Я думаю, что если бы другие, выходя из такого рода мест, проанализировали свои чувства, то оказалось бы, что все думают так же. Впрочем, к чему желать быть во всем похожей на других!
Я не люблю немцев за их
Ничто не может сравниться с идеальной республикой. Но республика – как горностай: малейшее пятно убивает ее. А где вы найдете республику без единого пятна?
Нет, эта жизнь просто невозможна, это ужасная страна! Прекрасные дома, широкие улицы, но… но ничего для души и воображения. Самый маленький городишко Италии стоит Берлина.
Тетя спрашивает меня, сколько страниц я исписала. «Страниц сто, я думаю», – говорит она.

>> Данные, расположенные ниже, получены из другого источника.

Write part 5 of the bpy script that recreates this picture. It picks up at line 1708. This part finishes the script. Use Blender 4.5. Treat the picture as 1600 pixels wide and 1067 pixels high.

Действительно, может показаться, что я все время пишу; но нет. Я думаю, мечтаю, читаю, потом напишу два слова, и так целый день.
Удивительно, как хорошо я стала понимать благодетельные стороны республики с тех пор, как причислила себя к бонапартистам.
Нет, правда, республика – это единственный счастливый род правления, но только во Франции это невозможно.
Да и потом, французская республика выстроена на грязи и крови. Но… ну не будем больше думать о республике; вот уж неделя, как я об этом раздумываю; и что же, в сущности, разве Франция стала несчастней с тех пор, как она республика? Нет, напротив. Но тогда как же? А злоупотребления-то! Они повсюду.
Но довольно на этот вечер, другой раз, когда буду знать больше, поговорю об этом еще.
Ничего не может быть печальнее этого Берлина! Город носит печать простоты, но простоты безобразной, неуклюжей. Все эти бесчисленные памятники, загромождающие улицы, мосты и сады скверно расположены и имеют какой-то глупый вид. Берлин похож на картинку в часах, где в известные моменты военные выходят из казармы, лодочники гребут, дамы в шляпках проходят, держа за руку безобразных детей.
Накануне момента, когда я приеду в Россию и останусь совсем одна, без мамы, без тети, я падаю духом и боюсь. Беспокойство, которое я причиняю тете, огорчает меня.
Все это дело, неизвестность исхода, все это… и потом, и потом, – я не знаю, право, но я боюсь, что ничего не изменю.